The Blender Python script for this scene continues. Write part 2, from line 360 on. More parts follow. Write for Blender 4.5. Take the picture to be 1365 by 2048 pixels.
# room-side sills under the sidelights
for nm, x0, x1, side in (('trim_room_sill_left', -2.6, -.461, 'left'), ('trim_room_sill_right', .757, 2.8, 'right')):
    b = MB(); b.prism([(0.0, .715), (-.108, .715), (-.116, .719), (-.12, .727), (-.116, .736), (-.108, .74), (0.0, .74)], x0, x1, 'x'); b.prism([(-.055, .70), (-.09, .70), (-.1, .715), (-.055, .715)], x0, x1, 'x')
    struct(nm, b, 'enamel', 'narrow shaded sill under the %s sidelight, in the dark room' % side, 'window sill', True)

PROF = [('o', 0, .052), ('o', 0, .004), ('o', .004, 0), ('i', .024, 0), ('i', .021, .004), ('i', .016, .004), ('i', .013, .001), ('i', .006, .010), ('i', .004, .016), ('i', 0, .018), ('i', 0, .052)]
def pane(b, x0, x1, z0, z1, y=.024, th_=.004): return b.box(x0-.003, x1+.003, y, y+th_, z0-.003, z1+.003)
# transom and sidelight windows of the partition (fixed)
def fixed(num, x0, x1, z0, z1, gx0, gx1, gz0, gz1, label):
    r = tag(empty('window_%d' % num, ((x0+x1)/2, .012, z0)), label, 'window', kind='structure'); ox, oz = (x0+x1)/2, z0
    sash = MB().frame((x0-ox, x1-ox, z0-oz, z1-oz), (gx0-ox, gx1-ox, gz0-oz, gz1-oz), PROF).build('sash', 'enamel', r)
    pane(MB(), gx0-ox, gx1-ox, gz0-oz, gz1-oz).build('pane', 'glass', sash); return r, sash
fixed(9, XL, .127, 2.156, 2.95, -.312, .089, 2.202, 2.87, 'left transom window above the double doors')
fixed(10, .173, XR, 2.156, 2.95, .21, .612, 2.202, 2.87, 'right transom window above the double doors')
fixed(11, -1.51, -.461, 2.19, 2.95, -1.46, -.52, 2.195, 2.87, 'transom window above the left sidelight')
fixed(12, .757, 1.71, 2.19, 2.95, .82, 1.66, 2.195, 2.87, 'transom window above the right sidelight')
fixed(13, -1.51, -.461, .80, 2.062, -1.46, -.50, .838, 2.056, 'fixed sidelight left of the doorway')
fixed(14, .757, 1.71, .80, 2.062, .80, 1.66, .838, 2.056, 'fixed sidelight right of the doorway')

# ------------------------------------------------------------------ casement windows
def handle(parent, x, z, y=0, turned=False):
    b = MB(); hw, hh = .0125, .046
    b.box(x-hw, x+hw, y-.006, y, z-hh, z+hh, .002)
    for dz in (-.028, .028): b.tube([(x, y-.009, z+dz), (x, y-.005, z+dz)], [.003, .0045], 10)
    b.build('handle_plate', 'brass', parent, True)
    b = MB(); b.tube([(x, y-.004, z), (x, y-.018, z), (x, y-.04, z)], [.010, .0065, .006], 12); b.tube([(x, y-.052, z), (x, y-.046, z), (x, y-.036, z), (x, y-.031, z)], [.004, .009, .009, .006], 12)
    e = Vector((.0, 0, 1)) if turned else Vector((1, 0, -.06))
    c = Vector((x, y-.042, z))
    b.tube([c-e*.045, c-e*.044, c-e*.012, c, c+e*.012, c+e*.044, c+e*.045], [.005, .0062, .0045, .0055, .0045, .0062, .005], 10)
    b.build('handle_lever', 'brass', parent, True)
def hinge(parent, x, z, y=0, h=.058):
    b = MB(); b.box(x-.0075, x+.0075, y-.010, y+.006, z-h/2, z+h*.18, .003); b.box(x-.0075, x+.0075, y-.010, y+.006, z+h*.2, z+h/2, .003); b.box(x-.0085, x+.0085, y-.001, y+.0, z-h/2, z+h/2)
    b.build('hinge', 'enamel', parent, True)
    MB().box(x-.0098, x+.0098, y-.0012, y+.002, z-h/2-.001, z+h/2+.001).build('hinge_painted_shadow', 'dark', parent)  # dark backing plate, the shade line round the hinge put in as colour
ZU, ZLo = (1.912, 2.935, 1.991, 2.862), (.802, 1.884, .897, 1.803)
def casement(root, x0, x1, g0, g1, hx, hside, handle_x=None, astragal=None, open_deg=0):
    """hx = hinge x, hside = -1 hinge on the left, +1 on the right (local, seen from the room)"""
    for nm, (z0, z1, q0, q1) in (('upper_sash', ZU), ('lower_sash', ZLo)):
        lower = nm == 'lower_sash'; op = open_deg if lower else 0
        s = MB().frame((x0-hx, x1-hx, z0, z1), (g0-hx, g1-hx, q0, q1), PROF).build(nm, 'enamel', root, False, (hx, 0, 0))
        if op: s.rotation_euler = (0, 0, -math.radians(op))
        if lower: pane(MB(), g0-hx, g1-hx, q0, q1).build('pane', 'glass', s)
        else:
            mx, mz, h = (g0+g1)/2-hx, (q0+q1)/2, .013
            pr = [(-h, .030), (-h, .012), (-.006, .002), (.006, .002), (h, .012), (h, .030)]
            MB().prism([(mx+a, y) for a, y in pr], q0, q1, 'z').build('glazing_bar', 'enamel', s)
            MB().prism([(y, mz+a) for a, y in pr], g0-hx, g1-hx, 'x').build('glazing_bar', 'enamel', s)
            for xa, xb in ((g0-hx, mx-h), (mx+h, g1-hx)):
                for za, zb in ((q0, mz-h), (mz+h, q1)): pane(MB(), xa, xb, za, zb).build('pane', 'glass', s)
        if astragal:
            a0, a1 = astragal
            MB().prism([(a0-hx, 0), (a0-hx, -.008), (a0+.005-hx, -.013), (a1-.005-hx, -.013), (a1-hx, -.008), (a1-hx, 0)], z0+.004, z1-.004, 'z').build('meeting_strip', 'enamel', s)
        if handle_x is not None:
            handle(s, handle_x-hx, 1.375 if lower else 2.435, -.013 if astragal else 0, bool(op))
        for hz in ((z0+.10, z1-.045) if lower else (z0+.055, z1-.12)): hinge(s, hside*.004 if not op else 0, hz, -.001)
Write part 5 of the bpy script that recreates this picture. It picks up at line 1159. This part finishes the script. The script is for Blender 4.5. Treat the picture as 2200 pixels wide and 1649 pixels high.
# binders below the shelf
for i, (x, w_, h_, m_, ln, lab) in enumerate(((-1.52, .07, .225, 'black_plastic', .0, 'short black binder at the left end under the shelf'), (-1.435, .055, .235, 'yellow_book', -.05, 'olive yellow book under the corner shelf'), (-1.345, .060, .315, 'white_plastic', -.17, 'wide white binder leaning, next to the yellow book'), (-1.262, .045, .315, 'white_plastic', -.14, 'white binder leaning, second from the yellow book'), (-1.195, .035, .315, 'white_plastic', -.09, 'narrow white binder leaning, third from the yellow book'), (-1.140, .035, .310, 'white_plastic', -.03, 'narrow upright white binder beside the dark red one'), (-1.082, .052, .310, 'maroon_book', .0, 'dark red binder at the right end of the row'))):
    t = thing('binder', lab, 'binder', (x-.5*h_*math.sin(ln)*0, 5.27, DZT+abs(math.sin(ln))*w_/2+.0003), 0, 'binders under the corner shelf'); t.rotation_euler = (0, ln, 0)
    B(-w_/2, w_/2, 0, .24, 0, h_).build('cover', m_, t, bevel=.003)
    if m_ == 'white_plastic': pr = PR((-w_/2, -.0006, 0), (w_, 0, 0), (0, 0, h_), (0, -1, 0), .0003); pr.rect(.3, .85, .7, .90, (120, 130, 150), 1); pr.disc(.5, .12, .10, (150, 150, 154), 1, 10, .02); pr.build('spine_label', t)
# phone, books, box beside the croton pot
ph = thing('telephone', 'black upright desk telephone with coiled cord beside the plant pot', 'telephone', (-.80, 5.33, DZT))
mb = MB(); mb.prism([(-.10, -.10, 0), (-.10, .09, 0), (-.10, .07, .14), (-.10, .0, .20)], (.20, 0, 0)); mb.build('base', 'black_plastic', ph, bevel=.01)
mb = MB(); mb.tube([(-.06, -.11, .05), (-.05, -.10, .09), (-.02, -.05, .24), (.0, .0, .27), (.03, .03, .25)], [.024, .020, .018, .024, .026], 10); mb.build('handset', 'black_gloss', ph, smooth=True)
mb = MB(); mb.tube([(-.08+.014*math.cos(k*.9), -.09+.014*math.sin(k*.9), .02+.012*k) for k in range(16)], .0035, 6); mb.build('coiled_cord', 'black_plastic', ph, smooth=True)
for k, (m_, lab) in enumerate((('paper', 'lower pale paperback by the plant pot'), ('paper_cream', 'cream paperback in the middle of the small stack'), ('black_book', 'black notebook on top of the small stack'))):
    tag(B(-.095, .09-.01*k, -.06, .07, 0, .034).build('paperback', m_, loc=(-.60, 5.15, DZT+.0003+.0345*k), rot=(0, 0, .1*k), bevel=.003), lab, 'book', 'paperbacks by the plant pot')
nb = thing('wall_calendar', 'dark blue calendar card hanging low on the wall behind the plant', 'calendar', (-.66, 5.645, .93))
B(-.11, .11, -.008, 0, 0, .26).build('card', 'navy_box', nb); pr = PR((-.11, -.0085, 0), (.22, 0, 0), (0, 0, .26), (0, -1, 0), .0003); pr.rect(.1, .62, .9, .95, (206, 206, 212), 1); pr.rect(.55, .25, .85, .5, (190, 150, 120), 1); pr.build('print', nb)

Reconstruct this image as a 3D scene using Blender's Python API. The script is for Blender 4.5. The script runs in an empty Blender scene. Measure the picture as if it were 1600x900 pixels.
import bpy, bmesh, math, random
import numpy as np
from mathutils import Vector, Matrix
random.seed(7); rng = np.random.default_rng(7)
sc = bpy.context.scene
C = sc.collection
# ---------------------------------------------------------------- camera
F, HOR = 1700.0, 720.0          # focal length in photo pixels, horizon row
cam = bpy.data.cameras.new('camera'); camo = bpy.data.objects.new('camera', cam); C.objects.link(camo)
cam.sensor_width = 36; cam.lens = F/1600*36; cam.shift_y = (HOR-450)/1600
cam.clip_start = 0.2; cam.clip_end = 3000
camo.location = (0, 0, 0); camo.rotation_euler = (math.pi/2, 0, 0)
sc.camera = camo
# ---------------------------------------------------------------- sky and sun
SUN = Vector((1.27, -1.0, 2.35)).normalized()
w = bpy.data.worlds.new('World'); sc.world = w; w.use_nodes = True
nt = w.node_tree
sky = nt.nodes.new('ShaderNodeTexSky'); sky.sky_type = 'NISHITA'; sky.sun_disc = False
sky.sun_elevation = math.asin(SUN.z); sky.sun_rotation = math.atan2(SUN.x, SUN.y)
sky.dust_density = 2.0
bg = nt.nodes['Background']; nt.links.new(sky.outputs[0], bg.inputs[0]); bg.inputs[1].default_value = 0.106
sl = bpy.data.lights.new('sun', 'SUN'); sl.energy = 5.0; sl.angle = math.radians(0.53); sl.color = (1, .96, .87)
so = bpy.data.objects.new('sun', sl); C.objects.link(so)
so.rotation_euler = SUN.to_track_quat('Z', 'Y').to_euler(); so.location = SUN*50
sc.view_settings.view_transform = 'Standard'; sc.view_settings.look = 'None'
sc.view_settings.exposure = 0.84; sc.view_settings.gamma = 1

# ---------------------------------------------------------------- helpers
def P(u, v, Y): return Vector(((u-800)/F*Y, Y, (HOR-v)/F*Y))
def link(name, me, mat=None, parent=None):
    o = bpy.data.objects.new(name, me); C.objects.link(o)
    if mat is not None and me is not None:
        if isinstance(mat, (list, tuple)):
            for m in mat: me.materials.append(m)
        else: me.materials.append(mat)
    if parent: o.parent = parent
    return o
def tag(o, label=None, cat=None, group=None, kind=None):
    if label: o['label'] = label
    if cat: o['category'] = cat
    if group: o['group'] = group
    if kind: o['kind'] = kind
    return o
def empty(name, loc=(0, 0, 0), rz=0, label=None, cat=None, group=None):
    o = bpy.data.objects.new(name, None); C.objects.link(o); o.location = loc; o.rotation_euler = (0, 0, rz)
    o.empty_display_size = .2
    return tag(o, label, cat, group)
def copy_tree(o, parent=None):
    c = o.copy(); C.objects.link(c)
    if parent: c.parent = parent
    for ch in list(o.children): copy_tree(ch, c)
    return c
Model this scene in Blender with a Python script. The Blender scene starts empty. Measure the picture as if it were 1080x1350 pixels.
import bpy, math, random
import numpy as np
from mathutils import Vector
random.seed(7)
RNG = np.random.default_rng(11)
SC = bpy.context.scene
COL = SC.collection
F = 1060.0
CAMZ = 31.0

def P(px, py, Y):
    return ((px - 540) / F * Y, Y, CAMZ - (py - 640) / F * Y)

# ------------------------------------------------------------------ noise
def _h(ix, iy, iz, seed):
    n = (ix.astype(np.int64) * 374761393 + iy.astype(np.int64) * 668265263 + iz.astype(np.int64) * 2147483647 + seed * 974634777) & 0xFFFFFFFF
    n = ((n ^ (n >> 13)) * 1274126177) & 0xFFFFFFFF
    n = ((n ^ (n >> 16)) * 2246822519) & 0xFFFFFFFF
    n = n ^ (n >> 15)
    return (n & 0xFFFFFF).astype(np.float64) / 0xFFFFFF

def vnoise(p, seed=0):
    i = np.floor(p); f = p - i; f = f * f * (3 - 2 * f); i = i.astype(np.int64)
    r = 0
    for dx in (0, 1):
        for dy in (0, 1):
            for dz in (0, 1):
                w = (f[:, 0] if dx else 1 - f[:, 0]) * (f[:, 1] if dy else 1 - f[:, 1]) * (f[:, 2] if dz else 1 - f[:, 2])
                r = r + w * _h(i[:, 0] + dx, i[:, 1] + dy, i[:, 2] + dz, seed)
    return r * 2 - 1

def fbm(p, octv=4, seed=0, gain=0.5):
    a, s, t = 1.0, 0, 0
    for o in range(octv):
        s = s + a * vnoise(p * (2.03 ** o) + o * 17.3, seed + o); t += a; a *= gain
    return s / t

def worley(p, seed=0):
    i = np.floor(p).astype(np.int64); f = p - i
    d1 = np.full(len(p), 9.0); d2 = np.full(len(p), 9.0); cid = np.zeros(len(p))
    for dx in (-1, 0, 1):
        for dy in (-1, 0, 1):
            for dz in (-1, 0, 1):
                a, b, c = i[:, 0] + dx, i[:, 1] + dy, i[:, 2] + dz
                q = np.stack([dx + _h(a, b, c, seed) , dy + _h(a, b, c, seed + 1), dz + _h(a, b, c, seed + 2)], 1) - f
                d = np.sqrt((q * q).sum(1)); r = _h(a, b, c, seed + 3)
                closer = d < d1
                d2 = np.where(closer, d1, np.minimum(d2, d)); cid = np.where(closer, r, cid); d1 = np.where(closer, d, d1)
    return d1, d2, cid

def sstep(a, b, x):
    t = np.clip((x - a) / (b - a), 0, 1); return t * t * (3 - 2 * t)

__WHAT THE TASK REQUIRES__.
All lines above from the one containing "Model this scene" to the one containing "return (n &" must be repeated exactly, both lines included, and no others.

__OUTPUT__.
Model this scene in Blender with a Python script. The Blender scene starts empty. Measure the picture as if it were 1080x1350 pixels.
import bpy, math, random
import numpy as np
from mathutils import Vector
random.seed(7)
RNG = np.random.default_rng(11)
SC = bpy.context.scene
COL = SC.collection
F = 1060.0
CAMZ = 31.0

def P(px, py, Y):
    return ((px - 540) / F * Y, Y, CAMZ - (py - 640) / F * Y)

# ------------------------------------------------------------------ noise
def _h(ix, iy, iz, seed):
    n = (ix.astype(np.int64) * 374761393 + iy.astype(np.int64) * 668265263 + iz.astype(np.int64) * 2147483647 + seed * 974634777) & 0xFFFFFFFF
    n = ((n ^ (n >> 13)) * 1274126177) & 0xFFFFFFFF
    n = ((n ^ (n >> 16)) * 2246822519) & 0xFFFFFFFF
    n = n ^ (n >> 15)
    return (n & 0xFFFFFF).astype(np.float64) / 0xFFFFFF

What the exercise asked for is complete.